利上げを巡る冒険

NIKKEI NET:経済 利上げなら議決延期請求を、自民幹事長が政府に呼びかけ
NIKKEI NET:経済 大田経財相、追加利上げをけん制
NIKKEI NET:経済 経財相、追加利上げをけん制

 前回2000年8月の議決延期の請求は否決され、ゼロ金利は解除。日本経済がデフレーションに沈む悲惨な結果となった。仮に今回利上げを行うとして、今回、議決延期請求権の行使はあるのか?行使されたとして、再度否決されるのか?

(追記)

 http://d.hatena.ne.jp/qh-nu/20070114#1168788683

 報道を見る限り、「そういう道を繰り返すならば」と限定されています。現況での日銀の利上げに関するロジックは弱いです。以前、自己の立場に固執し、それを貫き通した挙句失敗したのですから、二度目は無いと言ってもそれ程不見識ではないでしょう。日銀の独立性については、以下の文章が私の意見とほぼ同じです。私が書くよりも明快に纏められていますので引用します。

不人気な政策を行うための独立性

 インフレの時期に、マクロ経済の安定化のため不人気な金融引締めをあえて行うことが中央銀行の責務であり、そのためにこそ独立性は政府に対してだけではなく、議会に対しても保証されねばならない。このことは、じつはインフレの場合にだけではなく、デフレの場合にも成り立つのだ。いや、上に説明したように日本に関するかぎり、デフレの場合にこそ国民の反対を押し切ってでも強力な政策をとることが、中央銀行に求められているとさえ言えるのである。ところが、速水総裁の選択した中央銀行の独立性を発揮する方向はまったく逆だったのである。
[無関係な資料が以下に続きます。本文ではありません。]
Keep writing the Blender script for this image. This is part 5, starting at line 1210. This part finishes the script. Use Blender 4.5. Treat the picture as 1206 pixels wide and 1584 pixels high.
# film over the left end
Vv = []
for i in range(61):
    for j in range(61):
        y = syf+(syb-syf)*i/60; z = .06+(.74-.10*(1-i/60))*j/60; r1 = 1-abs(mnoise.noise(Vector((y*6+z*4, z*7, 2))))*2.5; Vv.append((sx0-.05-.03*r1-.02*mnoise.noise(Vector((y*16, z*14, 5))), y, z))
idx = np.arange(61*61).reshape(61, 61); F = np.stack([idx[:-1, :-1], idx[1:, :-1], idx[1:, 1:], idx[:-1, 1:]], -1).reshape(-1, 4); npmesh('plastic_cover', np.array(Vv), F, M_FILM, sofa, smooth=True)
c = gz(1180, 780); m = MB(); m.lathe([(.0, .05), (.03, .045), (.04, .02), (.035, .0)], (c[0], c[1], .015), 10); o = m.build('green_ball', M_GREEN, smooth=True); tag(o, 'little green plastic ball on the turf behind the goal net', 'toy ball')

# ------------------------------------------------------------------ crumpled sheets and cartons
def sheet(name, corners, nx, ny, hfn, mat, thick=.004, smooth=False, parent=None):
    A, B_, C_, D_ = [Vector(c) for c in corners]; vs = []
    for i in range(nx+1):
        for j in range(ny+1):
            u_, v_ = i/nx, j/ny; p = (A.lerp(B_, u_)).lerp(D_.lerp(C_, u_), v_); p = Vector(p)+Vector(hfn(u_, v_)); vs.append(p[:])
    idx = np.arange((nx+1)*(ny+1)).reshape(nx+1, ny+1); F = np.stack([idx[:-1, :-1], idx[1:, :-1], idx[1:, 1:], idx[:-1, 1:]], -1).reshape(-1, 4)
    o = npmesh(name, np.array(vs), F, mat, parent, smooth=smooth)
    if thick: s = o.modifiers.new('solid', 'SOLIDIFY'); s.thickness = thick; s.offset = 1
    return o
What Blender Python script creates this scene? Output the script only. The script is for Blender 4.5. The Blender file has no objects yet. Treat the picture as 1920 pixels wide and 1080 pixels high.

 2000年8月のゼロ金利解除は、こうした独立性に関する速水日銀の誤解を白日の下に晒すことになった。当時、ITブームの余韻冷めやらず、日経平均株価は2万円台にあり、景気は拡大局面にあった。だが、その拡大は史上最高の失業率を記録したところからの拡大に過ぎなかったし、多くのIT企業が上場しているNASDAQ市場は5月には暴落しており、肝心のITブームの行方には警戒信号が点滅していたのである。しかも、デフレは依然としてつづいていた。さらに、OECDIMFといった国際的な経済政策機関、アメリカ政府、日本人以外の有力なマクロ経済学者のほとんどすべて、そして日本政府も、この時期の金利引上げには反対を表明していたのである。ところが、そうした批判を無視して利上げが実行された。その理由付けは、明らかにゼロ金利をつづけることが日銀にとって屈辱的である上に、その維持を外部から強要されることに対する反発だったのである。つまり、独立性が貫徹されたのだ。そして、日本の多くのマスコミはこの決断を英断と褒めたたえ、日銀に不当な干渉を加える政府を批判したのである。

 こうした経緯を見てくればもはや、何が構造問題なのかは、明らかだろう。現在の日銀は、本来要請される中央銀行の独立性を保ってはいないのだ。内外の政府や国際機関あるいは経済学者の「干渉」からは独立しているが、専門家集団として、必要であれば無視しなければならない近視眼的利害にのみ忠実な「世論」に対して独立性を発揮していないのである。プロ中のプロと賞賛される新総裁は、果たして専門家としての責務をまっとうし、真の意味での日銀の独立性を貫徹できるのだろうか? 日本経済の運命は、まさにこの一点にかかっていると言っても過言ではないのである。